I guess this kinda contradicts my point about the 2010s being the most important decade in tween and teen entertainment, but there is a huge distinction between doing the heavy lifting and when the fruits of that heavy lifting actually bear out, especially when much of that fruit is just a lot of people playing catch-up or just trying to join in on the cashing in. Towards the very beginning of the 2010s (or the very end of the 2000s, when Twilight and Hunger Games came out) the young adult genre really exploded as a major, dominant genre - if not the major dominant book genre. YA/teen and tween movies weren't just a niche thing that existed or even pushed for but, again, was a pretty dominant genre filling the whole spectrum of budgets and studios aside from the absolute stratosphere a superhero or major franchise sci-fi movie dictates (and even then, you can argue the MCU Spider-Man movies are pretty dang YA-ish, to say nothing of Into the Spider-Verse. Hell you had what's basically a half-assed attempt at a YA Star Wars movie with Solo). You had everything from major studios to independents pumping out YA/teen movies - some being more successful than others (to put it one way, a whole bunch just come off like the directors and/or producers were listening to Nirvana desperately trying to recapture their own teen years way too hard, way too many times). And of course Nickelodeon and Disney Channel were at their height - sure, Hannah Montana hung up her mic for the last time and High School Musical may have been so 2000s but their influence was still a major presence through the 2010s.

And that is why, through volume and numbers if nothing else, the 2010s were the most important decade for teen and tween entertainment.

Other Thoughts

 - I know I promised I'd talk about why stories matter and, umm...I definitely dropped the ball on that. I've just been watching a lot of Bojack Horseman (a lot of Bojack Horseman) and I'm just struck by what Princess Caroline says about people being just a collection of stories, or something more. But moreover, I think stories are important for conveying and capturing something that's hard to do in a single sentence, paragraph, or even entire conversation, and the show itself does a great job doing that.

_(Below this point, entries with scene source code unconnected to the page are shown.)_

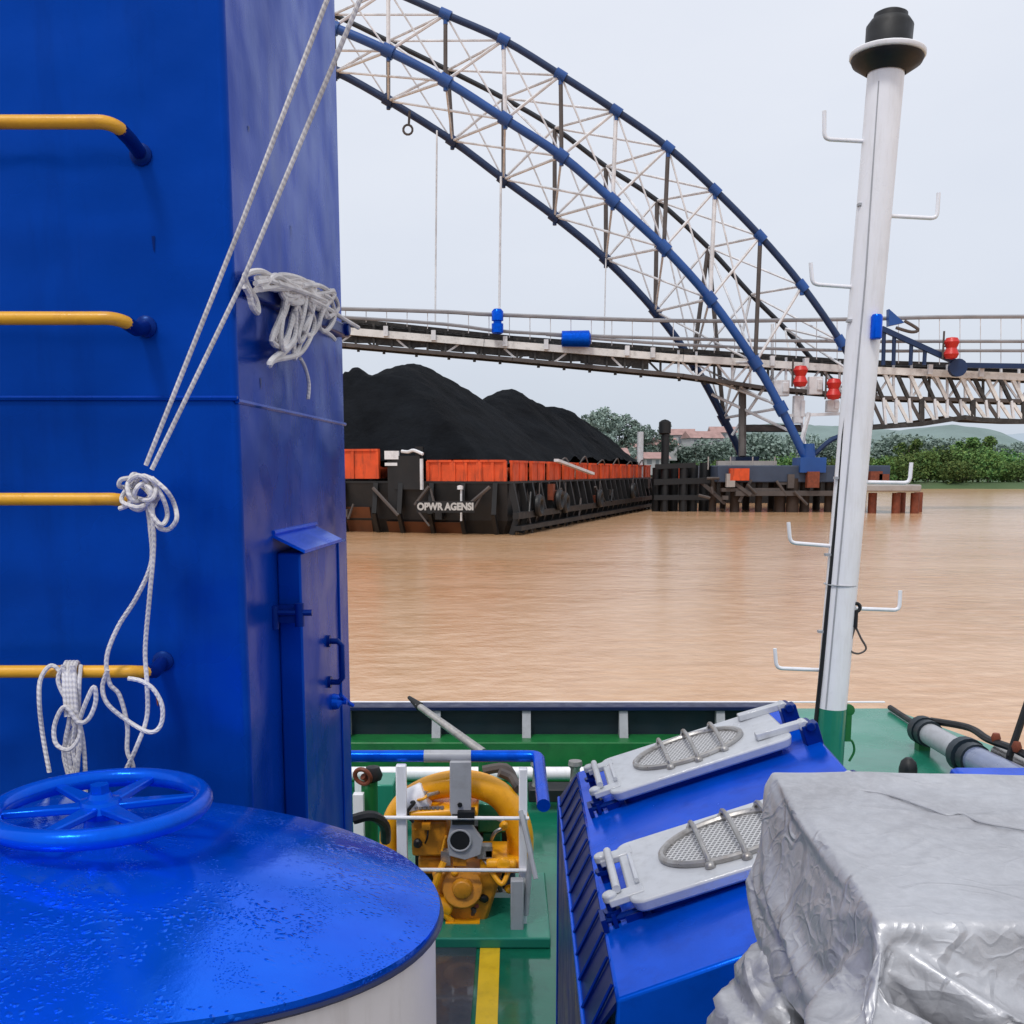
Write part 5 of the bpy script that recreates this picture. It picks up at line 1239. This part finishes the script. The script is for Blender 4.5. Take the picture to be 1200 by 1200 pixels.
m=MB(); m.box((P(421,975,5.9).x,5.9,(P(421,930,5.9).z+ZD)/2),(.06,.06,P(421,930,5.9).z-ZD)); tag(m.build('white_post',M['white'],origin=(P(421,975,5.9).x,5.9,ZD)),'short white post partly hidden by the tower foot','post')
# derrick rod
m=MB(); m.tube([P(489,826,6.6),P(566,882,6.2)],[.022,.03],12); dr=thing('derrick_rod','slanted pale rod with dark tip rising behind the blue rail','rod',P(566,882,6.2)); m.build('rod',M['steel'],dr)
m=MB(); m.tube([P(479,817,6.66),P(492,828,6.59)],[.012,.03],10); m.build('tip',M['black'],dr)
m=MB(); b0=P(566,882,6.2); m.cyl(V((b0.x,6.2,ZD)),b0,.03,10); m.build('socket',M['greenb'],dr)
# cleat rope tail at right of tower
# ================= LIGHT, WORLD, CAMERA ============================================
sun_el,sun_az=math.radians(58),math.radians(205)   # azimuth clockwise from +Y
wd=bpy.data.worlds.new('World'); sc.world=wd; wd.use_nodes=True; nt=wd.node_tree; nt.nodes.clear()
out=N(nt,'ShaderNodeOutputWorld'); b1=N(nt,'ShaderNodeBackground'); b2n=N(nt,'ShaderNodeBackground'); add=N(nt,'ShaderNodeAddShader')
sky=N(nt,'ShaderNodeTexSky',sky_type='NISHITA'); sky.sun_disc=False; sky.sun_elevation=sun_el; sky.sun_rotation=sun_az; sky.air_density=1.5; sky.dust_density=5
nt.links.new(sky.outputs[0],b1.inputs[0]); b1.inputs[1].default_value=.008
tc_=N(nt,'ShaderNodeTexCoord'); sx=N(nt,'ShaderNodeSeparateXYZ'); nt.links.new(tc_.outputs['Generated'],sx.inputs[0])
cr_=N(nt,'ShaderNodeValToRGB'); e=cr_.color_ramp.elements; e[0].position=0; e[0].color=(*sRGB(200,210,222),1); e[1].position=1; e[1].color=(*sRGB(236,238,244),1)
for pos,c in((.06,(207,215,227)),(.16,(217,223,235)),(.42,(227,231,241))):
    k=e.new(pos); k.color=(*sRGB(*c),1)
nt.links.new(sx.outputs[2],cr_.inputs[0])
cn=noise_n(nt,tc_.outputs['Generated'],2.2,5,.55,(1,1,2.5)); cl=mixc(nt,1.0,cr_.outputs[0],ramp(nt,cn,.3,.75,(.94,.95,.965),(1.03,1.025,1.015)),'MULTIPLY')
nt.links.new(cl,b2n.inputs[0]); b2n.inputs[1].default_value=1.03
nt.links.new(b1.outputs[0],add.inputs[0]); nt.links.new(b2n.outputs[0],add.inputs[1]); nt.links.new(add.outputs[0],out.inputs[0])
sd=bpy.data.lights.new('sun','SUN'); sd.energy=1.5; sd.angle=math.radians(11); sd.color=(1,.97,.92); so=bpy.data.objects.new('sun',sd); col.objects.link(so)
d=V((math.sin(sun_az)*math.cos(sun_el),math.cos(sun_az)*math.cos(sun_el),math.sin(sun_el))); so.rotation_euler=d.to_track_quat('Z','Y').to_euler()
cd=bpy.data.cameras.new('camera'); cd.sensor_width=36; cd.lens=36.0; cd.clip_start=.05; cd.clip_end=20000; cd.shift_y=(YP-600)/1200
co=bpy.data.objects.new('camera',cd); col.objects.link(co); co.location=(0,0,H); co.rotation_euler=(math.radians(90)-TH,0,0); sc.camera=co
sc.view_settings.view_transform='Standard'; sc.view_settings.look='None'; sc.view_settings.exposure=0
sc.render.resolution_x=sc.render.resolution_y=1024
# drop unused prototypes and helper properties
for i,p in enumerate(protos):
    if i not in used:
        for ch in list(p.children): bpy.data.objects.remove(ch)
        bpy.data.objects.remove(p)
for o in bpy.data.objects:
    if '_o' in o.keys(): del o['_o']
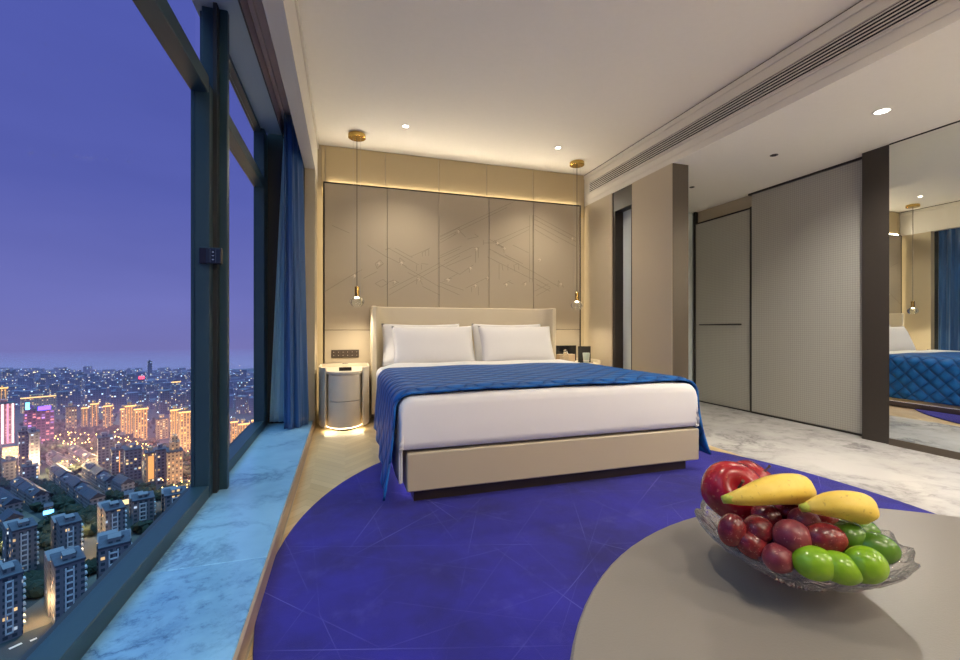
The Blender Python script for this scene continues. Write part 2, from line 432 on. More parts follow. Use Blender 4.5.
# ------------------------------------------------------------------ window side
struct('trim_5', MB().box(-.70, LX, 1.9015, 4.50, -.05, LZ), M['ledge'], bevel=.003, seg=1)
struct('trim_6', MB().box(-.70, LX, YB, 1.8985, -.05, LZ), M['ledge_dark'], bevel=.003, seg=1)
struct('trim_7', MB().box(LX, LX+.010, YB, 4.545, 0, LZ-.004), M['riser'])
struct('baseboard_left', MB().box(LX+.010, LX+.016, YB, 4.50, 0, .006), M['wire'])
struct('wall_left', MB().box(-.86, -.694, YB, 4.60, -.35, LZ-.004).box(-.86, -.694, YB, -.951, LZ-.004, 2.95), M['frame_dark'])
struct('trim_8', MB().box(-.70, -.376, 4.50, 4.58, 0, 2.95), M['frame_dark'])
struct('ceiling_window', MB().box(-.80, -.555, YB, 4.40, 2.78, 3.0), M['soffit'], bevel=.003, seg=1)
pk = struct('ceiling_pocket', MB().box(-.555, -.376, YB, 4.55, 2.93, 3.0), M['track'])
tr_ = MB().box(-.545, -.515, YB, 4.50, 2.895, 2.93).box(-.465, -.435, YB, 4.50, 2.895, 2.93)
struct('rail', tr_, M['track'], pk, bevel=.003, seg=1)
struct('edge', MB().box(-.555, -.551, YB, 4.5, 2.780, 2.93), M['track'], pk)
struct('lip', MB().box(-.557, -.549, YB, 4.5, 2.774, 2.780), M['shadow_gap'], pk)
# window bays
def bay(name, y0, y1):
    w = empty(name, (-.74, (y0+y1)/2, LZ)); w['kind'] = 'structure'
    rel(MB().box(-.78, -.694, y0, y1, LZ-.004, .15), 'sill_frame', M['frame'], w, bevel=.003, seg=1)
    rel(MB().box(-.78, -.694, y0, y1, 2.249, 2.336), 'transom', M['frame'], w, bevel=.003, seg=1)
    rel(MB().box(-.78, -.72, y0, y1, 2.745, 2.785), 'head_frame', M['frame'], w)
    rel(MB().box(-.764, -.758, y0, y1, .15, 2.249), 'pane', M['glazing'], w)
    rel(MB().box(-.764, -.758, y0, y1, 2.336, 2.745), 'pane', M['glazing'], w)
bay('window_1', .805, 2.645); bay('window_2', 2.81, 4.30); bay('window_3', -.95, .58)
def mullion(name, y0):
    o = struct(name, MB().box(-.76, -.632, y0+.111, y0+.155, LZ-.002, 2.79), M['frame'], bevel=.005)
    struct('stile', MB().box(-.78, -.692, y0, y0+.110, LZ-.004, 2.30), M['frame'], o, bevel=.003, seg=1)
    struct('stile', MB().box(-.78, -.692, y0+.156, y0+.165, LZ-.004, 2.79), M['frame'], o)
    struct('groove', MB().box(-.6915, -.672, y0+.06, y0+.1105, LZ-.004, 2.79), M['frame_dark'], o)
mullion('trim_9', 2.645)
mullion('trim_10', .64)
struct('trim_11', MB().box(-.78, -.694, 4.30, 4.50, LZ-.004, 2.79), M['frame'], bevel=.003, seg=1)
struct('wall_left_end', MB().box(-.80, -.78, 4.45, 4.60, -.3, 3.0), M['frame_dark'])
# control box on the mullion
cb = empty('curtain_control', (-.69, 2.63, 1.375))
tag(cb, 'small dark control panel with three pale symbols on the near window mullion', 'control panel')
rel(MB().box(-.732, -.628, 2.615, 2.644, 1.333, 1.418), 'housing', M['gloss_black'], cb, bevel=.003)
rel(MB().box(-.700, -.631, 2.6125, 2.616, 1.337, 1.414), 'face_plate', plain('control_face', (.012, .02, .032), .2), cb)
mk = plain('control_mark', (.45, .55, .62), .4)
b = MB(); b.box(-.672, -.663, 2.611, 2.613, 1.374, 1.377); rel(b, 'symbol', mk, cb)
for z, d in ((1.394, 1), (1.355, -1)):
    b = MB(); V = [b.bm.verts.new((x, 2.6115, zz)) for x, zz in ((-.673, z-.002*d), (-.662, z-.002*d), (-.6675, z+.005*d))]; b.bm.faces.new(V)
    rel(b, 'symbol', mk, cb)
for x in (-.681, -.655): rel(MB().box(x, x+.001, 2.6118, 2.613, 1.34, 1.41), 'divider', plain('control_line', (.10, .13, .16), .4), cb)
# curtains
def drape(name, mat, top, bot, z0, z1, folds, amp, label):
    rnd = random.Random(folds); ph = [rnd.uniform(0, 6) for _ in range(6)]
    def along(P, u):
        P = [Vector((*p, 0)) for p in P]; n_ = len(P)-1
        i = min(int(u*n_), n_-1); q = u*n_-i
        d = (P[min(i+2, n_)]-P[i]) if q > .5 else (P[i+1]-P[max(i-1, 0)])
        return P[i].lerp(P[i+1], q), Vector((-d.y, d.x, 0)).normalized()
    def fn(u, v):
        z = z1+(z0-z1)*v
        a, na = along(top, u); c, nc = along(bot, u)
        k = v**.9
        p = a.lerp(c, k); nr = na.lerp(nc, k)
        w_ = amp*(.7+.3*v)*(math.sin(2*PI*folds*u+.5*math.sin(3*v+ph[0])) + .35*math.sin(2*PI*folds*2.3*u+ph[1]+1.5*v))
        p = p+nr*w_; return (p.x, p.y, z)
    o = MB().grid(fn, folds*16, 30).build(name, mat, None, smooth=True)
    s_ = o.modifiers.new('s', 'SOLIDIFY'); s_.thickness = .003
    return tag(o, label, 'curtain')
drape('sheer_curtain', M['sheer'], ((-.548, 4.46), (-.50, 4.43)), ((-.672, 4.46), (-.53, 4.44)), LZ+.022, 2.893, 3, .010, 'pale teal inner curtain gathered beside the window mullion')
drape('blackout_curtain', M['navy'], ((-.405, 4.50), (-.395, 4.34), (-.445, 4.22), (-.515, 4.20)), ((-.355, 4.49), (-.350, 4.33), (-.41, 4.20), (-.515, 4.18)), LZ+.006, 2.893, 4, .020, 'navy blue velvet curtain gathered against the pilaster')

# ------------------------------------------------------------------ right side: partition, doorway, doors, pillar, mirror
struct('wall_partition', MB().box(XR, XR+.189, 3.378, 3.977, 0, BM), M['taupe'])
struct('trim_12', MB().box(XR+.006, XR+.186, 3.372, 3.3785, 0, BM), M['bronze_l'])
struct('wall_right', MB().box(XR, XR+.189, 4.344, YW, 0, BM), M['pilaster'])
o = struct('door_1', MB().box(XR+.012, XR+.18, 3.977, 4.344, 2.324, BM).box(XR+.012, XR+.18, 4.334, 4.344, 0, 2.324).box(XR-.002, XR+.03, 3.977, 3.990, 0, 2.54), M['black_trim'])
struct('panel', MB().box(XR+.12, XR+.135, 3.99, 4.334, .01, 2.324), M['frosted'], o)
struct('lining', MB().box(XR+.012, XR+.12, 4.30, 4.334, 0, 2.324), M['bronze'], o)
# corridor end glass and the wall over the door
struct('wall_corridor_end', MB().box(XR+.189, XD+.2, 4.78, 4.82, 0, BM), M['frosted'])
struct('wall_door_side', MB().box(XD+.035, XD+.1, 3.6, 4.82, 0, BM), M['taupe'])
struct('wall_far_right', MB().box(4.66, 4.75, YB, 4.9, -.05, BM+.05), M['taupe'])
# hinged glass door
dr = struct('door_2', MB().box(XD, XD+.03, 3.89, 4.72, .015, 2.37), M['woven'])
fr_ = MB().box(XD-.012, XD+.034, 3.865, 3.892, 0, 2.395).box(XD-.012, XD+.034, 4.718, 4.745, 0, 2.545).box(XD-.008, XD+.034, 3.89, 4.72, 2.37, 2.388).box(XD-.006, XD+.034, 3.89, 4.72, 0, .014)
struct('frame', fr_, M['black_trim'], dr)
hb = MB().tube([(XD-.045, 3.98, 1.026), (XD-.045, 4.61, 1.026)], .009, 10).tube([(XD-.045, 4.03, 1.026), (XD, 4.03, 1.026)], .007).tube([(XD-.045, 4.56, 1.026), (XD, 4.56, 1.026)], .007)
struct('handle', hb, M['black_trim'], dr, smooth=True)
# sliding panel and its track
sp = struct('door_3', MB().box(XD-.015, XD+.02, 2.70, 3.864, .02, 2.525), M['woven'])
struct('track', MB().box(XD-.03, XD+.03, 2.68, 3.90, 2.525, BM).box(XD-.02, XD+.03, 2.68, 3.864, 0, .018), M['black_trim'], sp)
struct('trim_13', MB().box(XM+.005, XD+.03, 2.477, 2.683, 0, BM), M['bronze'], bevel=.003, seg=1)
mr = empty('wall_mirror', (XM, 1.0, 0))
tag(mr, 'large full height wall mirror beside the dark bronze pillar', 'mirror')
rel(MB().box(XM, XM+.008, -1.0, 2.475, .056, BM-.012), 'glass', M['mirror'], mr)
rel(MB().box(XM-.006, XM+.03, -1.0, 2.475, 0, .056), 'bottom_rail', M['bronze_l'], mr)
rel(MB().box(XM-.002, XM+.03, -1.0, 2.475, BM-.012, BM), 'top_rail', M['black_trim'], mr)
struct('trim_14', MB().box(XM+.03, 4.66, -1.0, 2.477, 0, BM), M['bronze'])

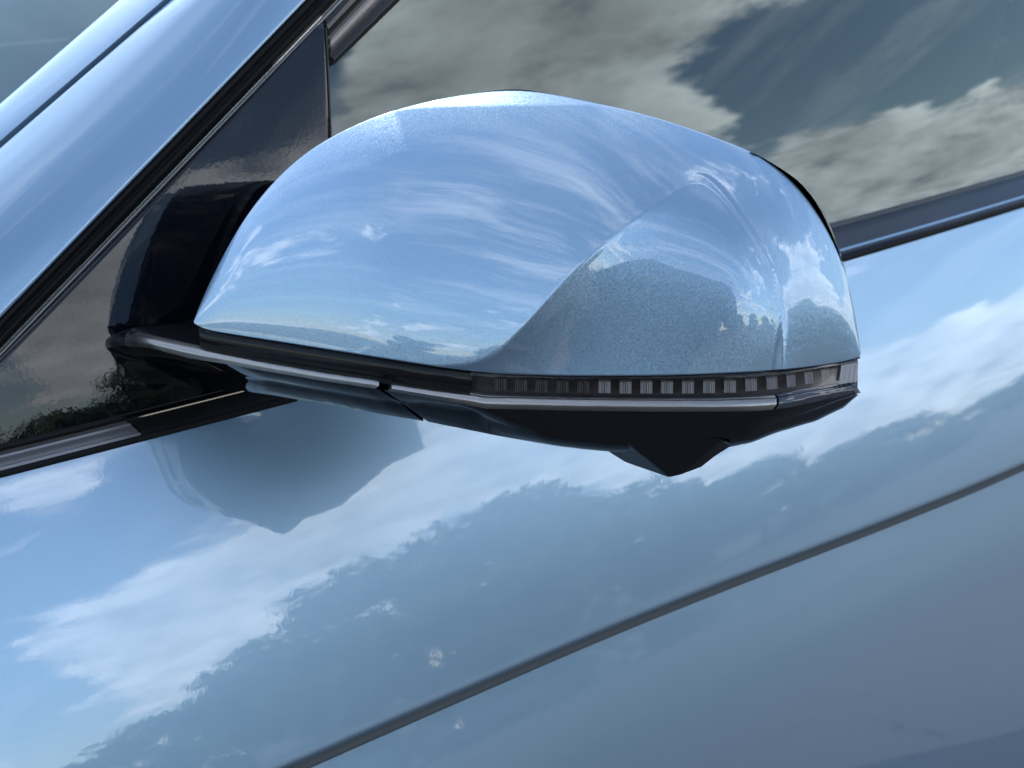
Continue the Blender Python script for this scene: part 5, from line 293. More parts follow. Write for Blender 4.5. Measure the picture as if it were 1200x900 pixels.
# ================================================================== setting: ground
gm, nt, b = newmat('worn_asphalt')
n1 = noise(nt, 90, 6, .7); n2 = noise(nt, .35, 5, .6); n3 = noise(nt, 4, 4, .6)
cr = nn(nt, 'ShaderNodeValToRGB'); cr.color_ramp.elements[0].position = .38; cr.color_ramp.elements[0].color = (.045, .049, .049, 1)
cr.color_ramp.elements[1].position = .66; cr.color_ramp.elements[1].color = (.165, .152, .148, 1)
ad = nn(nt, 'ShaderNodeMath', operation='MULTIPLY_ADD'); nt.links.new(n2.outputs[0], ad.inputs[0]); ad.inputs[1].default_value = .6
ad2 = nn(nt, 'ShaderNodeMath', operation='MULTIPLY_ADD'); nt.links.new(n1.outputs[0], ad2.inputs[0]); ad2.inputs[1].default_value = .9; ad2.inputs[2].default_value = -.24
nt.links.new(ad2.outputs[0], ad.inputs[2]); nt.links.new(ad.outputs[0], cr.inputs[0])
g = nn(nt, 'ShaderNodeNewGeometry'); wv = nn(nt, 'ShaderNodeVectorMath', operation='ADD'); nt.links.new(g.outputs['Position'], wv.inputs[0])
sc3 = nn(nt, 'ShaderNodeVectorMath', operation='SCALE'); nt.links.new(n3.outputs['Color'], sc3.inputs[0]); sc3.inputs['Scale'].default_value = .35; nt.links.new(sc3.outputs[0], wv.inputs[1])
vo = nn(nt, 'ShaderNodeTexVoronoi', feature='DISTANCE_TO_EDGE'); vo.inputs['Scale'].default_value = 1.3; nt.links.new(wv.outputs[0], vo.inputs['Vector'])
cm = nn(nt, 'ShaderNodeMapRange'); cm.inputs[1].default_value = .001; cm.inputs[2].default_value = .009; nt.links.new(vo.outputs[0], cm.inputs[0])
mixc = nn(nt, 'ShaderNodeMix', data_type='RGBA'); nt.links.new(cm.outputs[0], mixc.inputs[0]); mixc.inputs[6].default_value = (.028, .026, .024, 1); nt.links.new(cr.outputs[0], mixc.inputs[7])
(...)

And umm...I've got nothing beyond that. Which is why it's just being shoved into a paragraph in what's essentially the afterthought section.

 - speaking of which, Bojack Horseman is pretty freakin' incredible and probably the best show on Netflix period so far. I'll be writing a review of it soon but...it's not exactly perfect either God I hate Todd but it's absolutely fantastic in the exact messages and emotions it wants to convey.

 - I've also been watching Insatiable which got recently canceled and...Good God this might be the worst show on Netflix so far. Ugh. Just...wall-to-wall awful. Considering this and Sing It! I just really don't think Debby has what it takes to stay on television post-Jessie, sorry.